From 2004 to 2006, Washington was transfixed by the revelations that several Indian tribes had paid exorbitant fees to then-uber lobbyist Jack Abramoff to stop other tribes from opening casinos that might siphon gamblers away from their own operations.
Ten years later, and little has changed. Since 2009, the Gila River Indian Community (GRIC) in Arizona has spent nearly $11 million on lobbying Congress to pass legislation that would prevent the Tohono O’odham Nation from opening a competing casino. A sister tribe, the Salt River Pima Maricopa Indian Community, also with casinos in the Phoenix area, has dropped a couple million dollars more on the fight.
That’s a lot of money spent in service of an issue that most Americans care nothing about. Two Arizona members of Congress, Rep. Paul Gosar and Sen. John McCain, keep the issue bubbling. The question is why.
For Gosar, the issue makes little political sense. The Tea Party Republican has spoken often of the sanctity of land rights, writing on his own website that the freedom to exploit and enjoy one’s own property is an issue “upon which America was founded.’’
But sometimes cash trumps politics: the Center for Responsive Politics reports he relies heavily on political donations from casino interests – $50,750 in the past four years.
McCain’s support of anti-Tohono legislation is more puzzling. According to local officials in Phoenix, he vowed several years ago not to take sides in the squabble.

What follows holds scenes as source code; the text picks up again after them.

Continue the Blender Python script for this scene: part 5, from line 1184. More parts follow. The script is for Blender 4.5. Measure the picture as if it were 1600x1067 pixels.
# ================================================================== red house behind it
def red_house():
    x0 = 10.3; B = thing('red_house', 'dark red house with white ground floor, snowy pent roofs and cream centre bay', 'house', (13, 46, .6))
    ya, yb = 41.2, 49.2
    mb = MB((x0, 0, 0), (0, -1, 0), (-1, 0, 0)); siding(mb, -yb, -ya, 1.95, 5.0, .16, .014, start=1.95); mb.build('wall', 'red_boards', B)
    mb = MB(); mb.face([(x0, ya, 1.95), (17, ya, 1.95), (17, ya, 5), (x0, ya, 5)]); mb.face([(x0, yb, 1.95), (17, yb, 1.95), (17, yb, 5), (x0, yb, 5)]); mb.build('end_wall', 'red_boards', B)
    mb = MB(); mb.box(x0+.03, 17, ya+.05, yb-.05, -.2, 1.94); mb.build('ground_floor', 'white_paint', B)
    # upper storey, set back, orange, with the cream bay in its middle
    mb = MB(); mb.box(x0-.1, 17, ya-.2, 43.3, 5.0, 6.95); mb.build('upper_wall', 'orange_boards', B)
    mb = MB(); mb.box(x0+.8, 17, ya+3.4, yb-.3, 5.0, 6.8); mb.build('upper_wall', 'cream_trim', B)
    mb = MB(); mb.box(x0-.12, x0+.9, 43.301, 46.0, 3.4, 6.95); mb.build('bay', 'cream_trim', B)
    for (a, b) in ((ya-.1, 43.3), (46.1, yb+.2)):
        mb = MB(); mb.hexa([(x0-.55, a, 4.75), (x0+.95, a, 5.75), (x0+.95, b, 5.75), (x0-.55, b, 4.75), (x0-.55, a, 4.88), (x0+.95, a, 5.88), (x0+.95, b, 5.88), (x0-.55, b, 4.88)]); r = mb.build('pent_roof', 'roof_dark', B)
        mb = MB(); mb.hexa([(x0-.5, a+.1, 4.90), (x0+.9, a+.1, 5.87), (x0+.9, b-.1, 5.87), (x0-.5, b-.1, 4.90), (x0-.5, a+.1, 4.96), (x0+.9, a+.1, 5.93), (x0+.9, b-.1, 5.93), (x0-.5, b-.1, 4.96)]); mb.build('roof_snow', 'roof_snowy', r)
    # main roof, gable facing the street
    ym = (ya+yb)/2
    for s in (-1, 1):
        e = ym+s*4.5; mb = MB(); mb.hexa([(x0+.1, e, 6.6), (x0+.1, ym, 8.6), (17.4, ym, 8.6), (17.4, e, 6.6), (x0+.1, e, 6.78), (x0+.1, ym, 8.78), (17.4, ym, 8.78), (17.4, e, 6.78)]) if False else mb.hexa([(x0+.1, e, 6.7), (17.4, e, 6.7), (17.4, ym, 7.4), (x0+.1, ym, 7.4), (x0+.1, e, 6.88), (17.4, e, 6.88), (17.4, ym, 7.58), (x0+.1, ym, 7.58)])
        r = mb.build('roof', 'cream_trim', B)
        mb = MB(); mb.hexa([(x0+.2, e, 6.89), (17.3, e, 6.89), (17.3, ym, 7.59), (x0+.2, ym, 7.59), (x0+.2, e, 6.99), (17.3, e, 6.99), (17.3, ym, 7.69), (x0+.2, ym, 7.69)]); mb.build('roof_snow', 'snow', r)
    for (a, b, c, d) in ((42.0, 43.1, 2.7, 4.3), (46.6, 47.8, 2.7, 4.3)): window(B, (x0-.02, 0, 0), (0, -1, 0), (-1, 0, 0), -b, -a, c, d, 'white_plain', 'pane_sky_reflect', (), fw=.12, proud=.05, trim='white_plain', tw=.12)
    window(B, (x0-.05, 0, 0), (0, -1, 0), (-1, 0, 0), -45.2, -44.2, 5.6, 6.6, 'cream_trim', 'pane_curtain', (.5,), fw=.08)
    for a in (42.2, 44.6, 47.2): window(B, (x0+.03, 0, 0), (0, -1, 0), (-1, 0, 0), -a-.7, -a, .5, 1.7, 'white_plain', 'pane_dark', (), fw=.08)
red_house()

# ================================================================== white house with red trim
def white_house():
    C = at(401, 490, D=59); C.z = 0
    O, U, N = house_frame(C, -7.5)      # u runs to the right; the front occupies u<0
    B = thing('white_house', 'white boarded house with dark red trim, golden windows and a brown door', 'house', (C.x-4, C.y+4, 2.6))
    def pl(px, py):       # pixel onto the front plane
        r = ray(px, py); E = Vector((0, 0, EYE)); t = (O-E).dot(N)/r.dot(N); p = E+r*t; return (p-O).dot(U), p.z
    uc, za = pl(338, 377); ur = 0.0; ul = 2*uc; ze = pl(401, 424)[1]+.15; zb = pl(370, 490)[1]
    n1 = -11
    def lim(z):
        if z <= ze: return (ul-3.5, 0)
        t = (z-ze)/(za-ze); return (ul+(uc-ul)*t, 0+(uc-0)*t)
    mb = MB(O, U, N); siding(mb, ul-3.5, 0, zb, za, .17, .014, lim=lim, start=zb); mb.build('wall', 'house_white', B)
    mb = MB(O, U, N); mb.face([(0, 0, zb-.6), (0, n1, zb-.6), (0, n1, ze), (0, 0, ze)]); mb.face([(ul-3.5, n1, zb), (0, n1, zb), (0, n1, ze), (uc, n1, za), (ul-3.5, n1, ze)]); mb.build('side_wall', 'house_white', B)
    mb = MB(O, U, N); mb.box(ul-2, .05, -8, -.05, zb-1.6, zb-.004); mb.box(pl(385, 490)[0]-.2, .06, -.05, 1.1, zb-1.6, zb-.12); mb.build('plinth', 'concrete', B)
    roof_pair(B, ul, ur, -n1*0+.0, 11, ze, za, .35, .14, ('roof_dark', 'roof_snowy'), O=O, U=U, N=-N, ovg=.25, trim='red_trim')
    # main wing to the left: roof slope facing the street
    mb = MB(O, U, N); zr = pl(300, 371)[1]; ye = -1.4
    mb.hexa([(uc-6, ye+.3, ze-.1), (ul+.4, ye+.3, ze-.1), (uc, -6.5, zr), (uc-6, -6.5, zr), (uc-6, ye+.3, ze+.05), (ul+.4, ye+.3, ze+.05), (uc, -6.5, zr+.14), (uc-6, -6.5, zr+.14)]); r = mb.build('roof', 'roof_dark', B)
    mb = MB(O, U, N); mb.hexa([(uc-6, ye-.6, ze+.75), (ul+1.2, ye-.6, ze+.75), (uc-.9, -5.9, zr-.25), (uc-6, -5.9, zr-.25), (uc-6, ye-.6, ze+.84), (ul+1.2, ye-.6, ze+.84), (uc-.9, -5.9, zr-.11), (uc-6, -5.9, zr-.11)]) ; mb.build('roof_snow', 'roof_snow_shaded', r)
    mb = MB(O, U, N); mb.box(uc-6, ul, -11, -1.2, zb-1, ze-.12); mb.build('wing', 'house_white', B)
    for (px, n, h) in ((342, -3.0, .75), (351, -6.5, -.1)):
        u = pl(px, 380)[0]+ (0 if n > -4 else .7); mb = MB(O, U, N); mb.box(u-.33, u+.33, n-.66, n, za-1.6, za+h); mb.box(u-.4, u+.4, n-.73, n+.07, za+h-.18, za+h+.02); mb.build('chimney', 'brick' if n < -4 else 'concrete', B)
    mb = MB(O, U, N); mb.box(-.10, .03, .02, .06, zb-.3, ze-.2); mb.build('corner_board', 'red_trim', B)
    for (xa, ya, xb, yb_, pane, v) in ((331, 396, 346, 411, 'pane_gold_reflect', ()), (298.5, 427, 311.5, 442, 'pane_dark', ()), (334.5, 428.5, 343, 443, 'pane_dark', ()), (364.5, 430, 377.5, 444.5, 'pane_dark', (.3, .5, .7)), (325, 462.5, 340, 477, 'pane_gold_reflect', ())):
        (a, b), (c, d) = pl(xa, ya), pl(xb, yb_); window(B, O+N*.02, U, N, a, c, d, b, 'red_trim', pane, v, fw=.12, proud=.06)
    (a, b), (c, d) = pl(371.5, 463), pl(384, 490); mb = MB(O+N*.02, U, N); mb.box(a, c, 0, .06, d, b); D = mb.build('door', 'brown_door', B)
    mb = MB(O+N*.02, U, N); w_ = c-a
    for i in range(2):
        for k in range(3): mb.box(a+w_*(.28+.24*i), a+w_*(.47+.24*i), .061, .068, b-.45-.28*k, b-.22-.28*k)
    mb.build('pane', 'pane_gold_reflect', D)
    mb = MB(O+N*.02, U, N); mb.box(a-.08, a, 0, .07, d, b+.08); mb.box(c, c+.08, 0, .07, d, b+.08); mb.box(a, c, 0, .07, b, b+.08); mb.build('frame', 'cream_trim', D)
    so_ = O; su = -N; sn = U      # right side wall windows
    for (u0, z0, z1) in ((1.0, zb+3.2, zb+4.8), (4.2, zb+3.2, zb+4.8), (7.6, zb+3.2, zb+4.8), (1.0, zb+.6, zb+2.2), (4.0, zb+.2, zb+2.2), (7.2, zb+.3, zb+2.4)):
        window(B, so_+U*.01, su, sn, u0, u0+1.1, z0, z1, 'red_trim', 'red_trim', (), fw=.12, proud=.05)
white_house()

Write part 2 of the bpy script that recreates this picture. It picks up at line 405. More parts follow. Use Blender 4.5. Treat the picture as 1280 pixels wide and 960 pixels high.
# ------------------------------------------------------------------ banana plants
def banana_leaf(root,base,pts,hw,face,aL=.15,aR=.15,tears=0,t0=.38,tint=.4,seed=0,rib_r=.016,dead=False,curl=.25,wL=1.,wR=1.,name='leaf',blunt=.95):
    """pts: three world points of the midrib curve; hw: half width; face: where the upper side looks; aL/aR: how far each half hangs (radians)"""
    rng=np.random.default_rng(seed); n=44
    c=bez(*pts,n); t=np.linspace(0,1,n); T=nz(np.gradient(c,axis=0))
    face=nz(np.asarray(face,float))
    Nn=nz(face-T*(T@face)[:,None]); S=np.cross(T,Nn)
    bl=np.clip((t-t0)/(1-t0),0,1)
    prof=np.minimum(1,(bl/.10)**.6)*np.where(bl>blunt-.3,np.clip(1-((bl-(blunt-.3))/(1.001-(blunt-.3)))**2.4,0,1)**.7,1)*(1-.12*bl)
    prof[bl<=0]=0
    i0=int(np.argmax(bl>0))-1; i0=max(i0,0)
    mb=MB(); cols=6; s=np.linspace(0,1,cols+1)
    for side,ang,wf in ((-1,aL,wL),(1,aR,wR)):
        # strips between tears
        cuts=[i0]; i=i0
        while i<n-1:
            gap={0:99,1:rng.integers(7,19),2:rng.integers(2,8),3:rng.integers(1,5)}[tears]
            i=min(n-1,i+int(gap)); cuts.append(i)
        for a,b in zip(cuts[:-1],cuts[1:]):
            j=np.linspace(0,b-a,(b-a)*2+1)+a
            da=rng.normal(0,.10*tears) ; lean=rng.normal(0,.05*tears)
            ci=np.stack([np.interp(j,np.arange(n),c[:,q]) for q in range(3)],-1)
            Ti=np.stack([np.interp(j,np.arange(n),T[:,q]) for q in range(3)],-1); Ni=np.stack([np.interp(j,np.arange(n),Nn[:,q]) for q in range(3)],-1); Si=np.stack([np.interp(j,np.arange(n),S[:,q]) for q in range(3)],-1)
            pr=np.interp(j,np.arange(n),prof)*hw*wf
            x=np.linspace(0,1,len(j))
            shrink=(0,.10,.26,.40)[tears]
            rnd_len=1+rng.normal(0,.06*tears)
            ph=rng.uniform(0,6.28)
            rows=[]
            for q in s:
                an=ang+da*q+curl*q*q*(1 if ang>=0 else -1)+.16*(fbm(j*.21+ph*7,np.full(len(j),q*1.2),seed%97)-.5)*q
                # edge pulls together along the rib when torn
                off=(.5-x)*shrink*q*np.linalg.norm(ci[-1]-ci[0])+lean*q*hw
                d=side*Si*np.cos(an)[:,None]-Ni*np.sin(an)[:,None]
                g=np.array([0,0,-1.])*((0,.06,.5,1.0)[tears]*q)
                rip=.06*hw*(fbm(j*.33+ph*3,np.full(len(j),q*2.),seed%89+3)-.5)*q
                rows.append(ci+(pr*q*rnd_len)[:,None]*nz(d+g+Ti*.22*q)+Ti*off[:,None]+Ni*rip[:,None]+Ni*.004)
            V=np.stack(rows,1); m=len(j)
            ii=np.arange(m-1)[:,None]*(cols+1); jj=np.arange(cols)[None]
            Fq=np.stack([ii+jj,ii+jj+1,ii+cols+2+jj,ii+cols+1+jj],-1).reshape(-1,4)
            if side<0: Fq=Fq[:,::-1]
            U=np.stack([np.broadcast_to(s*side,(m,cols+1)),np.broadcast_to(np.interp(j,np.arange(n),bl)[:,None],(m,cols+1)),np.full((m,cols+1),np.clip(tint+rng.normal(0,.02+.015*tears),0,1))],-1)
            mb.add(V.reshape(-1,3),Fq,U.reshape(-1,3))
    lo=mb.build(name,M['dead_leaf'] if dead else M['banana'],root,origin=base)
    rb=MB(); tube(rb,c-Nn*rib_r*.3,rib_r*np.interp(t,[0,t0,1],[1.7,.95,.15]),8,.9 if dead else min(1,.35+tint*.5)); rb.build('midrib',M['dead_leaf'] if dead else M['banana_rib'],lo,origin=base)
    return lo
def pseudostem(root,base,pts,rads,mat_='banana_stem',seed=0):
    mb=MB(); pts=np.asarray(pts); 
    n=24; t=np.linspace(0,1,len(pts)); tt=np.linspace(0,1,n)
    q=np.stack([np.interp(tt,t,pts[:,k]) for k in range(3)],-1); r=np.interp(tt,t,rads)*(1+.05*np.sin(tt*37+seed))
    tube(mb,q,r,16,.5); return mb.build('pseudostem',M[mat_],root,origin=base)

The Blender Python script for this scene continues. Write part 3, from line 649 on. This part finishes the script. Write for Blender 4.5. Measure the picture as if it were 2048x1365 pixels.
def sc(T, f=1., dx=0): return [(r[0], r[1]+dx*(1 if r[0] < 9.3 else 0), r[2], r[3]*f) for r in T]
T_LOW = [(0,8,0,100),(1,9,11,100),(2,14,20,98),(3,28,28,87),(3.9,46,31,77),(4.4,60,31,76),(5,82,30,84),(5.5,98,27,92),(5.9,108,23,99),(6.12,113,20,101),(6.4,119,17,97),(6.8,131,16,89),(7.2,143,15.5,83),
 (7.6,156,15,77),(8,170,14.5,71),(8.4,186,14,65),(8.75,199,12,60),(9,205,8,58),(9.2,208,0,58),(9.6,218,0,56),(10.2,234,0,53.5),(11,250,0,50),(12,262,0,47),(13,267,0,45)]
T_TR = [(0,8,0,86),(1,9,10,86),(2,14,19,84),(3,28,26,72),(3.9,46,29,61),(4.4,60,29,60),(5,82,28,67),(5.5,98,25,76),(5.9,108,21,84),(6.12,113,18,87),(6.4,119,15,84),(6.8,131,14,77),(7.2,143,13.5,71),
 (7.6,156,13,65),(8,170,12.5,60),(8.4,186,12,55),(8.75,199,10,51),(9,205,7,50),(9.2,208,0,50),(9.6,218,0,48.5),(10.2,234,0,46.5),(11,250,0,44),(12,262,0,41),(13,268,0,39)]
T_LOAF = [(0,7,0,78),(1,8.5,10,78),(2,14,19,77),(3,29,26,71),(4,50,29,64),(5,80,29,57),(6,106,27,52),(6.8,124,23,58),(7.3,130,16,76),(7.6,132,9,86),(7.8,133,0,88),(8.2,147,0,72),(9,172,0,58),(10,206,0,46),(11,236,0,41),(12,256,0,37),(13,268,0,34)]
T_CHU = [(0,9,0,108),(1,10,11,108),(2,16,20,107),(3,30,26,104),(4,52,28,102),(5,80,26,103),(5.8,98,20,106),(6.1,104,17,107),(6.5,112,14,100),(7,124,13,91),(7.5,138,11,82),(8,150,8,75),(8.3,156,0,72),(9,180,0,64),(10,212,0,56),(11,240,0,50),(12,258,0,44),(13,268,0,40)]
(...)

Sen. McCain has decried the “grinding poverty” that suffuses many reservations and, partnering with his mentor, Rep. Mo Udall, wrote the Indian Gaming Regulatory Act of 1988 after the Supreme Court held states can’t control gambling on reservations. Although he claimed to have qualms about the development of Indian casinos, he acknowledged that when tribes “are faced with only one option for economic development, and that is to set up gambling on their reservations, then I cannot disapprove.”
Once sympathetic to the Tohono’s plight, McCain’s tune has changed. After long refraining from taking a position on the matter, last August he introduced legislation to kill the Tohono casino. This year, he’s back with another bill.
Between 2004 and 2006, McCain held hearings in which he railed against Jack Abramoff and others who had exploited Indian tribes. He was viewed as a hero to the Indian community and hailed for taking on powerful lobbying interests. The truth, however, is that the senator’s actual record on Indian gaming is more complicated. A 2008 New York Times article revealed that McCain has weighed in both for and against Indian gaming, seemingly based more on his personal relationships than on policy.
According to the Times, in 2005, when a small tribe sought to build what would have been the third tribal casino in Connecticut, McCain stepped in as a favor to his friend Sen. Joseph Lieberman (I-CT), helping persuade the Bureau of Indian Affairs to rescind the tribe’s recognition. In addition, although McCain had gone on record opposing “off-reservation” casinos and pushed the Bush administration to rewrite the rules governing them, a California tribe planning such a casino – in which McCain friend, former Sen. William Cohen (R-ME) had invested – hired a long-time friend of the senator and the tribe’s application was approved.
Even the Abramoff investigation was piqued by people with strong connections to McCain. At a Democratic lobbyist’s suggestion, the Saginaw Chippewa hired Republican lobbyist Scott Reed, who frequently boasted of his access to McCain.
More recently, the Salt River tribe hired an obscure Washington lobby shop called First Strategic to push the anti-Tohono legislation. With less than $1 million in annual lobbying revenue and a staff of six lobbyists, First Strategic derives about one-third of its revenue from the Salt River contract. The tiny influence shop has one asset the big K Street firms can’t match – a man named Wes Gullett.
Gullett lives in Phoenix, not Washington. But he has one good friend in Congress: John McCain. According to the Times, Gullett has known McCain for more than 40 years. He was a senior adviser on McCain’s 1992 senatorial and 2000 presidential campaign and his wife, Deb, is McCain’s former chief of staff, state director, and served on the national finance committee for his 2008 presidential bid.
The McCains and Gulletts are close socially: the wives are said to be best friends, while The New York Times reports that the husbands often go on gambling junkets together. In 2006, the Times said, when Gullett needed to find a gambling loophole for a client, a California Indian tribe that wanted to build an off-reservation gambling hall outside of San Francisco, McCain happily obliged.
Perhaps the lesson in this instance is one that Abramoff knew all too well: If the Tohono hopes to build a casino, it should hire a friend of Sen, McCain.